Die Bewegungen, Berührungen und Fesselungen entstammen aber nicht dem Buch, sondern dem rührseligen Mitleid mit den (aus)sterbenden Mitgeschöpfen. Um zu solchen Moralismen zu stoßen, braucht es den Roman nicht, aber das Lesen entlastet und erübrigt rationales Denken und konkrete Maßnahmen gegen eine vernichtende (Land)Wirtschaft. (Zu einer neuen Studie übers Bienensterben in der FAZ).

In der „Geschichte der Bienen“ spielen die Bienen eine verkitschte Nebenrolle.
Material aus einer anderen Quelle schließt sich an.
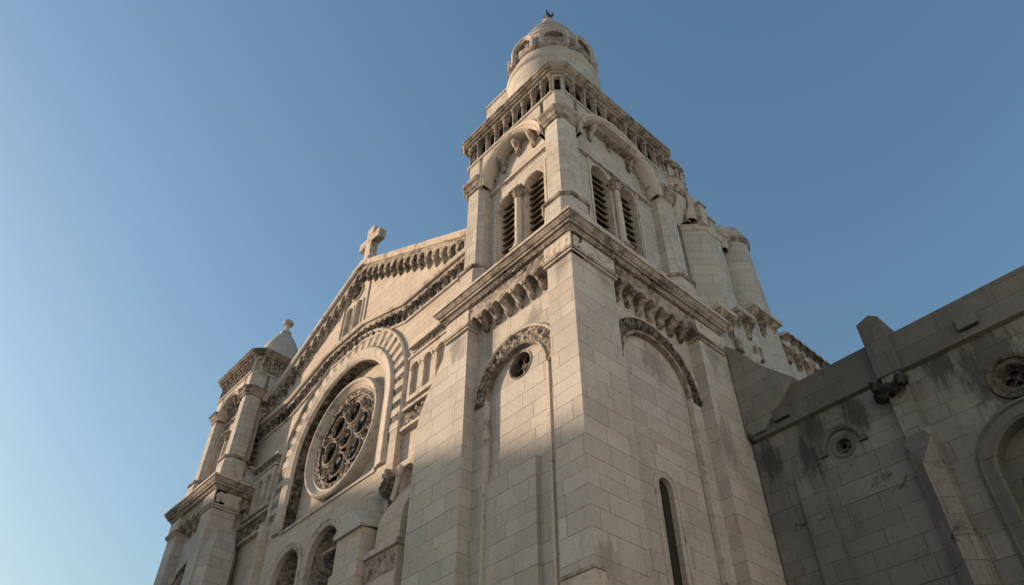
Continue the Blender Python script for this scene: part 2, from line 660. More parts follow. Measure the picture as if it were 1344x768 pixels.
def column_mesh(name, h, r, mat='trim', capmat='carved', base=True):
    mb = MB()
    ch = min(0.42, h * 0.26)
    prof = [(r * 1.7, 0), (r * 1.7, h * 0.03), (r * 1.25, h * 0.06), (r * 1.35, h * 0.08), (r, h * 0.1)] if base else [(r, 0)]
    prof += [(r * 1.02, h * 0.4), (r * 0.95, h - ch - 0.02)]
    lathe(mb, 0, 0, prof, mat, 14)
    cap = [(r * 0.95, h - ch - 0.02), (r * 1.2, h - ch), (r * 1.0, h - ch * 0.85), (r * 1.45, h - ch * 0.6), (r * 1.25, h - ch * 0.5),
           (r * 1.8, h - ch * 0.22), (r * 1.95, h - ch * 0.15)]
    lathe(mb, 0, 0, cap, capmat, 16, ribs=8, ribamp=0.12)
    q = r * 2.0
    f = Fr((0, 0), (1, 0), (0, -1))
    box(mb, f, -q, q, h - ch * 0.17, h, -q, q, capmat)
    if base:
        box(mb, f, -r * 1.8, r * 1.8, -0.02, 0.02, -r * 1.8, r * 1.8, mat)
    ob = mb.build(name, smooth=45)
    me = ob.data
    bpy.data.objects.remove(ob)
    return me


def inst(me, name, loc, parent, rotz=0.0, sc=(1, 1, 1)):
    root = parent
    while root.parent is not None:
        root = root.parent
    o = bpy.data.objects.new(name, me)
    COL.objects.link(o)
    o.parent = parent
    o.location = Vector(loc) - Vector(root.location)
    o.rotation_euler = (0, 0, rotz)
    o.scale = sc
    return o


def blob(mb, c, r, mat, amp=0.25, freq=2.0, seed=0.0, n=14, sc=(1, 1, 1)):
    v, fs = [], []
    for i in range(n + 1):
        th = math.pi * i / n
        for j in range(2 * n):
            ph = math.pi * j / n
            d = Vector((math.sin(th) * math.cos(ph), math.sin(th) * math.sin(ph), math.cos(th)))
            k = r * (1 + amp * noise.noise(d * freq + Vector((seed, seed * 2, 0))))
            v.append((c[0] + d.x * k * sc[0], c[1] + d.y * k * sc[1], c[2] + d.z * k * sc[2]))
    for i in range(n):
        for j in range(2 * n):
            k = (j + 1) % (2 * n)
            fs.append((i * 2 * n + j, (i + 1) * 2 * n + j, (i + 1) * 2 * n + k, i * 2 * n + k))
    mb.add(v, fs, mat)


def tube(mb, pts, rad, mat, n=10, caps=True, amp=0.0, seed=0.0):
    P = [Vector(p) for p in pts]
    v = []
    for i, p in enumerate(P):
        t = (P[min(i + 1, len(P) - 1)] - P[max(i - 1, 0)]).normalized()
        a = t.cross(Vector((0, 0, 1)))
        if a.length < 1e-3:
            a = Vector((1, 0, 0))
        a.normalize()
        b = a.cross(t)
        for j in range(n):
            th = 2 * math.pi * j / n
            q = p + (a * math.cos(th) + b * math.sin(th)) * rad[i] * (1 + amp * noise.noise(Vector((p.x * 7 + j, p.y * 7, p.z * 7 + seed))))
            v.append(q)
    fs = []
    for i in range(len(P) - 1):
        for j in range(n):
            k = (j + 1) % n
            fs.append((i * n + j, i * n + k, (i + 1) * n + k, (i + 1) * n + j))
    if caps:
        fs += [tuple(range(n - 1, -1, -1)), tuple((len(P) - 1) * n + j for j in range(n))]
    mb.add(v, fs, mat)


# ------------------------------------------------------------------ ground, road, pavement
mb = MB()
mb.add([(-900, -900, -0.15), (900, -900, -0.15), (900, 900, -0.15), (-900, 900, -0.15)], [(0, 1, 2, 3)], 'earth')
mb.build('ground', kind='structure')
mb = MB()
box(mb, front(0, 0), -60, 40, -0.3, 0.0, 1.0, 17.0, 'paving')
mb.build('pavement', kind='structure')
mb = MB()
mb.add([(-80, -26, -0.12), (60, -26, -0.12), (60, -17.3, -0.12), (-80, -17.3, -0.12)], [(0, 1, 2, 3)], 'asphalt')
for i in range(20):
    x = -78 + i * 7
    mb.add([(x, -21.7, -0.116), (x + 3, -21.7, -0.116), (x + 3, -21.55, -0.116), (x, -21.55, -0.116)], [(0, 1, 2, 3)], 'paint')
mb.build('road', kind='structure')
mb = MB()
box(mb, front(0, 0), -80, 60, -0.3, 0.005, 17.0, 17.3, 'kerb')
mb.build('kerb', kind='structure')


# ------------------------------------------------------------------ towers
def square(u0, u1, v0, v1, ch=0.0):
    if not ch:
        return [(u0, v0), (u1, v0), (u1, v1), (u0, v1)]
    return [(u0 + ch, v0), (u1 - ch, v0), (u1, v0 + ch), (u1, v1 - ch), (u1 - ch, v1), (u0 + ch, v1), (u0, v1 - ch), (u0, v0 + ch)]


def panel_arch(t, f, a0, a1, pier_z, zc, r_out, d, carved, seed, oculus=None, slit=None, name='blind_arch'):
    """recessed panel with a carved blind arch standing on its back plane d"""
    c = (a0 + a1) / 2
    r_in = r_out - 0.58
    mb = MB()
    holes = []
    plate(mb, f, [(a0, -0.1), (a1, -0.1), (a1, pier_z), (a0, pier_z)], [arch_pts(c, zc, r_in, 0.3, 26)], d - 0.16, d, 'ashlar', back=False)
    tym = []
    if oculus:
        tym.append(circ(oculus[0], oculus[1], oculus[2], 24))
    if slit:
        tym.append(arch_pts(slit[0], slit[1], slit[2], slit[3], 12))
    plate(mb, f, arch_pts(c, zc, r_in + 0.02, 0.0, 26), tym, d - 0.75, d - 0.15, 'ashlar', back=False)
    mb.build('panel', t)
    mb = MB()
    arch_sweep(mb, f, c, zc, [(r_in - 0.03, d - 0.1), (r_in - 0.03, d + 0.05), (r_in + 0.02, d + 0.09), (r_in + 0.07, d + 0.05), (r_in + 0.07, d)], 'trim_dark', n=30)
    arch_sweep(mb, f, c, zc, [(r_out - 0.05, d), (r_out - 0.05, d + 0.07), (r_out, d + 0.1), (r_out + 0.05, d + 0.07), (r_out + 0.05, d)], 'trim', n=30)
    relief_arch(mb, f, c, zc, r_in + 0.06, r_out - 0.04, d + 0.015, 0.15, carved, ang=(-2, 182), cell=0.2, res=0.028, seed=seed)
    for s in (0, 1):        # jamb shafts under the arch
        aa = c + (1 if s else -1) * r_in
        lo, hi = (aa - 0.03, aa + 0.07) if s else (aa - 0.07, aa + 0.03)
        box(mb, f, lo, hi, 0.3, zc, d - 0.1, d + 0.06, 'trim')
    o = mb.build(name, t, smooth=50)
    if oculus:
        a, z, r = oculus
        mb = MB()
        arch_sweep(mb, f, a, z, [(r - 0.03, d - 0.3), (r - 0.03, d - 0.14), (r, d - 0.12), (r + 0.03, d - 0.12), (r + 0.04, d - 0.15)], 'trim_dark', n=24, full=True)
        ow = mb.build('oculus_window', t, smooth=50)
        mb = MB()
        hl = [circ(a + 0.55 * r * math.cos(k * 1.5708 + .785), z + 0.55 * r * math.sin(k * 1.5708 + .785), 0.33 * r, 14) for k in range(4)]
        plate(mb, f, circ(a, z, r, 24), hl, d - 0.4, d - 0.3, 'carved_dark')
        mb.build('tracery', ow)
        mb = MB()
        plate(mb, f, circ(a, z, r, 24), [], d - 0.5, d - 0.46, 'glass')
        mb.build('pane', ow)
    if slit:
        a, zt, r, zb = slit
        mb = MB()
        plate(mb, f, arch_pts(a, zt, r, zb, 14), [], d - 0.36, d - 0.32, 'dark')
        sw = mb.build('slit_window', t)
        mb = MB()
        arch_sweep(mb, f, a, zt, [(r + 0.16, d - 0.15), (r + 0.16, d - 0.12), (r + 0.2, d - 0.115), (r + 0.24, d - 0.12), (r + 0.24, d - 0.15)], 'trim', zb=zb, n=18)
        mb.build('frame', sw, smooth=50)
    return o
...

Lunde erzählt drei Geschichten aus drei Zeiten: Vergangenheit, Gegenwart und Zukunft: England, USA, China. Das Hauptereignis des Buches: Sie erzählt jede Geschichte chronologisch, zerstückelt die Erzählungen aber und verzopft sie. 10 Seiten V, 10 Seiten G, 10 Seiten Z. Das simuliert Modernität und würde immer wieder Cliffhanger erlauben, wenn denn eine der Geschichten irgendwie spannend wäre. (Man stelle sich vor, man läse eine Geschichte nach der anderen.)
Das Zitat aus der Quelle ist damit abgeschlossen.